WHAT YOU NEED TO DO:
Repeat the material below exactly, line for line.
****************
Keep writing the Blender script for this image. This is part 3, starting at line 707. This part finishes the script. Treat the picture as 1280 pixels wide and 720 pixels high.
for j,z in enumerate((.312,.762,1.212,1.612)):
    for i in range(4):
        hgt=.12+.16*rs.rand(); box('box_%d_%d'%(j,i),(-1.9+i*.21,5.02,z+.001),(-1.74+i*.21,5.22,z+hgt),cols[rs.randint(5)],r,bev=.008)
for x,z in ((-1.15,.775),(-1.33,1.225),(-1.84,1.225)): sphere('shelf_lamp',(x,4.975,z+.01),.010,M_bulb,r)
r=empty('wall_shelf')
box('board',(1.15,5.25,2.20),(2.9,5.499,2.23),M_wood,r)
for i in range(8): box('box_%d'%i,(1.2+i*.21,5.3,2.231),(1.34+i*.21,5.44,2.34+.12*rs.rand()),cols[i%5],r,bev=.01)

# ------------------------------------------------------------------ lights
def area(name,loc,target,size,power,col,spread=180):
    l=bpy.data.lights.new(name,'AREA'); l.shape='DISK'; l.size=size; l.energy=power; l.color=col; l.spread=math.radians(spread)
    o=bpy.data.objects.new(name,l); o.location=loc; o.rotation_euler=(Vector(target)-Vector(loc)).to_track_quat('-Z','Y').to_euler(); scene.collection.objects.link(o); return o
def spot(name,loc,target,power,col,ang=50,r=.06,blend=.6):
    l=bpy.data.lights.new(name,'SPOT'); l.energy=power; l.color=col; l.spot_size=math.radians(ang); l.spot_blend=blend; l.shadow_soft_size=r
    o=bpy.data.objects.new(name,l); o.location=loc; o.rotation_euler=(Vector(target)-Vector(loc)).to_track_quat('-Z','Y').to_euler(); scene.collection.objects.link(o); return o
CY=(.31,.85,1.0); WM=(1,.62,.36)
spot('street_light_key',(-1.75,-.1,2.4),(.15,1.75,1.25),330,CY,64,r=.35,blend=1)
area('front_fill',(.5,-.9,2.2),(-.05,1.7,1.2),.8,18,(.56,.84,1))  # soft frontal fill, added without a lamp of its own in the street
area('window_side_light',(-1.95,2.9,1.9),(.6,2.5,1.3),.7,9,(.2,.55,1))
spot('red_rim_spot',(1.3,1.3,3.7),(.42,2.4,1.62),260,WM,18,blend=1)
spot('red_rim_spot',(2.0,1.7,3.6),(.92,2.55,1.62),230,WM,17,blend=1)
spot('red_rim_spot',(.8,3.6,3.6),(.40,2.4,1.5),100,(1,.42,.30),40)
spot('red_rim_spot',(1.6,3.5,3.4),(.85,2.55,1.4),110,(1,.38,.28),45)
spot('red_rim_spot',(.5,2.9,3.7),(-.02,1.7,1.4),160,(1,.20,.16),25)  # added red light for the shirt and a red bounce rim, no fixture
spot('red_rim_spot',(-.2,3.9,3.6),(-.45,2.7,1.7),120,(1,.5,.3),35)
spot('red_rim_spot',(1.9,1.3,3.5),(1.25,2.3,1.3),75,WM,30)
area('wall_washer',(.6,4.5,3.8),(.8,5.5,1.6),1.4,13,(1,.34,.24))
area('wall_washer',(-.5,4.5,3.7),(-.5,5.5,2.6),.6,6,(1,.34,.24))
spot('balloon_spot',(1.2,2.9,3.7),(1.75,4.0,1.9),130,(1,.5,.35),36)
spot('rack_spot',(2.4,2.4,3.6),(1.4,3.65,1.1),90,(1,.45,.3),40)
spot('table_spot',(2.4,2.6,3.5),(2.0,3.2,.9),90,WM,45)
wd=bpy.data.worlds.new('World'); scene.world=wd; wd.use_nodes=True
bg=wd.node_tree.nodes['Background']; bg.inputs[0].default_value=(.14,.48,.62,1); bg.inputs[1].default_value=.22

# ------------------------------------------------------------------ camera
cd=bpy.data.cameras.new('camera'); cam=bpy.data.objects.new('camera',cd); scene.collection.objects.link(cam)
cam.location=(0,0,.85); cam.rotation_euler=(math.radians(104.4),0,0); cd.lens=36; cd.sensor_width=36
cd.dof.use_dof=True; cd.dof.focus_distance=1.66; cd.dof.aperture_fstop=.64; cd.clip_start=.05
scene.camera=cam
****************
SOLUTION FOR THIS EXERCISE:
Keep writing the Blender script for this image. This is part 3, starting at line 707. This part finishes the script. Treat the picture as 1280 pixels wide and 720 pixels high.
for j,z in enumerate((.312,.762,1.212,1.612)):
    for i in range(4):
        hgt=.12+.16*rs.rand(); box('box_%d_%d'%(j,i),(-1.9+i*.21,5.02,z+.001),(-1.74+i*.21,5.22,z+hgt),cols[rs.randint(5)],r,bev=.008)
for x,z in ((-1.15,.775),(-1.33,1.225),(-1.84,1.225)): sphere('shelf_lamp',(x,4.975,z+.01),.010,M_bulb,r)
r=empty('wall_shelf')
box('board',(1.15,5.25,2.20),(2.9,5.499,2.23),M_wood,r)
for i in range(8): box('box_%d'%i,(1.2+i*.21,5.3,2.231),(1.34+i*.21,5.44,2.34+.12*rs.rand()),cols[i%5],r,bev=.01)

# ------------------------------------------------------------------ lights
def area(name,loc,target,size,power,col,spread=180):
    l=bpy.data.lights.new(name,'AREA'); l.shape='DISK'; l.size=size; l.energy=power; l.color=col; l.spread=math.radians(spread)
    o=bpy.data.objects.new(name,l); o.location=loc; o.rotation_euler=(Vector(target)-Vector(loc)).to_track_quat('-Z','Y').to_euler(); scene.collection.objects.link(o); return o
def spot(name,loc,target,power,col,ang=50,r=.06,blend=.6):
    l=bpy.data.lights.new(name,'SPOT'); l.energy=power; l.color=col; l.spot_size=math.radians(ang); l.spot_blend=blend; l.shadow_soft_size=r
    o=bpy.data.objects.new(name,l); o.location=loc; o.rotation_euler=(Vector(target)-Vector(loc)).to_track_quat('-Z','Y').to_euler(); scene.collection.objects.link(o); return o
CY=(.31,.85,1.0); WM=(1,.62,.36)
spot('street_light_key',(-1.75,-.1,2.4),(.15,1.75,1.25),330,CY,64,r=.35,blend=1)
area('front_fill',(.5,-.9,2.2),(-.05,1.7,1.2),.8,18,(.56,.84,1))  # soft frontal fill, added without a lamp of its own in the street
area('window_side_light',(-1.95,2.9,1.9),(.6,2.5,1.3),.7,9,(.2,.55,1))
spot('red_rim_spot',(1.3,1.3,3.7),(.42,2.4,1.62),260,WM,18,blend=1)
spot('red_rim_spot',(2.0,1.7,3.6),(.92,2.55,1.62),230,WM,17,blend=1)
spot('red_rim_spot',(.8,3.6,3.6),(.40,2.4,1.5),100,(1,.42,.30),40)
spot('red_rim_spot',(1.6,3.5,3.4),(.85,2.55,1.4),110,(1,.38,.28),45)
spot('red_rim_spot',(.5,2.9,3.7),(-.02,1.7,1.4),160,(1,.20,.16),25)  # added red light for the shirt and a red bounce rim, no fixture
spot('red_rim_spot',(-.2,3.9,3.6),(-.45,2.7,1.7),120,(1,.5,.3),35)
spot('red_rim_spot',(1.9,1.3,3.5),(1.25,2.3,1.3),75,WM,30)
area('wall_washer',(.6,4.5,3.8),(.8,5.5,1.6),1.4,13,(1,.34,.24))
area('wall_washer',(-.5,4.5,3.7),(-.5,5.5,2.6),.6,6,(1,.34,.24))
spot('balloon_spot',(1.2,2.9,3.7),(1.75,4.0,1.9),130,(1,.5,.35),36)
spot('rack_spot',(2.4,2.4,3.6),(1.4,3.65,1.1),90,(1,.45,.3),40)
spot('table_spot',(2.4,2.6,3.5),(2.0,3.2,.9),90,WM,45)
wd=bpy.data.worlds.new('World'); scene.world=wd; wd.use_nodes=True
bg=wd.node_tree.nodes['Background']; bg.inputs[0].default_value=(.14,.48,.62,1); bg.inputs[1].default_value=.22

# ------------------------------------------------------------------ camera
cd=bpy.data.cameras.new('camera'); cam=bpy.data.objects.new('camera',cd); scene.collection.objects.link(cam)
cam.location=(0,0,.85); cam.rotation_euler=(math.radians(104.4),0,0); cd.lens=36; cd.sensor_width=36
cd.dof.use_dof=True; cd.dof.focus_distance=1.66; cd.dof.aperture_fstop=.64; cd.clip_start=.05
scene.camera=cam